Provided data ::
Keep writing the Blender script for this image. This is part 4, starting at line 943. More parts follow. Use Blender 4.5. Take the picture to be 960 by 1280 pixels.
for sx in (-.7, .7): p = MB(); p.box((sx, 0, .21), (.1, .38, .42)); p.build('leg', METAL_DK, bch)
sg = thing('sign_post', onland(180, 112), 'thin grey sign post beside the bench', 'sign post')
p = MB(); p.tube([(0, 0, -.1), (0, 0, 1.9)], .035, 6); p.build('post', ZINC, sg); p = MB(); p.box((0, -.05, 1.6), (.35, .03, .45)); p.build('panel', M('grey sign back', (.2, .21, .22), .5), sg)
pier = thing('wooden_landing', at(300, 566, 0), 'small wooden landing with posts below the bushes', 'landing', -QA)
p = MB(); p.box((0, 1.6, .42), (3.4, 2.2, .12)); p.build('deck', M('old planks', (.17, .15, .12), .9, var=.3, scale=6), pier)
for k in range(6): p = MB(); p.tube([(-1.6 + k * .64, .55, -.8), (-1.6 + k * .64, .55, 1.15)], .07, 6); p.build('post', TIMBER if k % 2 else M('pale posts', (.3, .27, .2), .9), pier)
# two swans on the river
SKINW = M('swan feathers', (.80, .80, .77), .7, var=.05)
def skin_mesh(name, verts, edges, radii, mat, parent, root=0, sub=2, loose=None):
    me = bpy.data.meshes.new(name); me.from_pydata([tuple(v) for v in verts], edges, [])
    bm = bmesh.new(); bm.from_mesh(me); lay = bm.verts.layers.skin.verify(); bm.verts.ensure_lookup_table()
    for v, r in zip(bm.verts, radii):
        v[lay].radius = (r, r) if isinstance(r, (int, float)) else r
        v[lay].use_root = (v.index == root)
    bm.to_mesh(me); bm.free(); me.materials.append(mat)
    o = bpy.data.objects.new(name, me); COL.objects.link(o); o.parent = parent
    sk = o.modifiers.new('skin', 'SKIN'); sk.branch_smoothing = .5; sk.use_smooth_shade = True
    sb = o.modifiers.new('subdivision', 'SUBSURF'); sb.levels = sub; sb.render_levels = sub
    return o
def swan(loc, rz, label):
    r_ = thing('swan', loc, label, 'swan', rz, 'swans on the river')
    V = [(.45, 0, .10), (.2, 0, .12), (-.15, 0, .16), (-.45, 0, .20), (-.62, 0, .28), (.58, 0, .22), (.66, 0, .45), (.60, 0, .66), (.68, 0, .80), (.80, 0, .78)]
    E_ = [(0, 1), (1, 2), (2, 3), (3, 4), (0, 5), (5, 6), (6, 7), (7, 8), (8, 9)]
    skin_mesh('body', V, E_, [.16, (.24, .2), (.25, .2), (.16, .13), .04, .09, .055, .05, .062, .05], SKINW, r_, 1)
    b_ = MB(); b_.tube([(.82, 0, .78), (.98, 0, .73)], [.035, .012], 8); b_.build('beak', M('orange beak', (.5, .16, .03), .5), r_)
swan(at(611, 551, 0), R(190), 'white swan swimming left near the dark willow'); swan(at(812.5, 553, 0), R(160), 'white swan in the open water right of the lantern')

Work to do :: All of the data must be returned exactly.

The answer ::
Keep writing the Blender script for this image. This is part 4, starting at line 943. More parts follow. Use Blender 4.5. Take the picture to be 960 by 1280 pixels.
for sx in (-.7, .7): p = MB(); p.box((sx, 0, .21), (.1, .38, .42)); p.build('leg', METAL_DK, bch)
sg = thing('sign_post', onland(180, 112), 'thin grey sign post beside the bench', 'sign post')
p = MB(); p.tube([(0, 0, -.1), (0, 0, 1.9)], .035, 6); p.build('post', ZINC, sg); p = MB(); p.box((0, -.05, 1.6), (.35, .03, .45)); p.build('panel', M('grey sign back', (.2, .21, .22), .5), sg)
pier = thing('wooden_landing', at(300, 566, 0), 'small wooden landing with posts below the bushes', 'landing', -QA)
p = MB(); p.box((0, 1.6, .42), (3.4, 2.2, .12)); p.build('deck', M('old planks', (.17, .15, .12), .9, var=.3, scale=6), pier)
for k in range(6): p = MB(); p.tube([(-1.6 + k * .64, .55, -.8), (-1.6 + k * .64, .55, 1.15)], .07, 6); p.build('post', TIMBER if k % 2 else M('pale posts', (.3, .27, .2), .9), pier)
# two swans on the river
SKINW = M('swan feathers', (.80, .80, .77), .7, var=.05)
def skin_mesh(name, verts, edges, radii, mat, parent, root=0, sub=2, loose=None):
    me = bpy.data.meshes.new(name); me.from_pydata([tuple(v) for v in verts], edges, [])
    bm = bmesh.new(); bm.from_mesh(me); lay = bm.verts.layers.skin.verify(); bm.verts.ensure_lookup_table()
    for v, r in zip(bm.verts, radii):
        v[lay].radius = (r, r) if isinstance(r, (int, float)) else r
        v[lay].use_root = (v.index == root)
    bm.to_mesh(me); bm.free(); me.materials.append(mat)
    o = bpy.data.objects.new(name, me); COL.objects.link(o); o.parent = parent
    sk = o.modifiers.new('skin', 'SKIN'); sk.branch_smoothing = .5; sk.use_smooth_shade = True
    sb = o.modifiers.new('subdivision', 'SUBSURF'); sb.levels = sub; sb.render_levels = sub
    return o
def swan(loc, rz, label):
    r_ = thing('swan', loc, label, 'swan', rz, 'swans on the river')
    V = [(.45, 0, .10), (.2, 0, .12), (-.15, 0, .16), (-.45, 0, .20), (-.62, 0, .28), (.58, 0, .22), (.66, 0, .45), (.60, 0, .66), (.68, 0, .80), (.80, 0, .78)]
    E_ = [(0, 1), (1, 2), (2, 3), (3, 4), (0, 5), (5, 6), (6, 7), (7, 8), (8, 9)]
    skin_mesh('body', V, E_, [.16, (.24, .2), (.25, .2), (.16, .13), .04, .09, .055, .05, .062, .05], SKINW, r_, 1)
    b_ = MB(); b_.tube([(.82, 0, .78), (.98, 0, .73)], [.035, .012], 8); b_.build('beak', M('orange beak', (.5, .16, .03), .5), r_)
swan(at(611, 551, 0), R(190), 'white swan swimming left near the dark willow'); swan(at(812.5, 553, 0), R(160), 'white swan in the open water right of the lantern')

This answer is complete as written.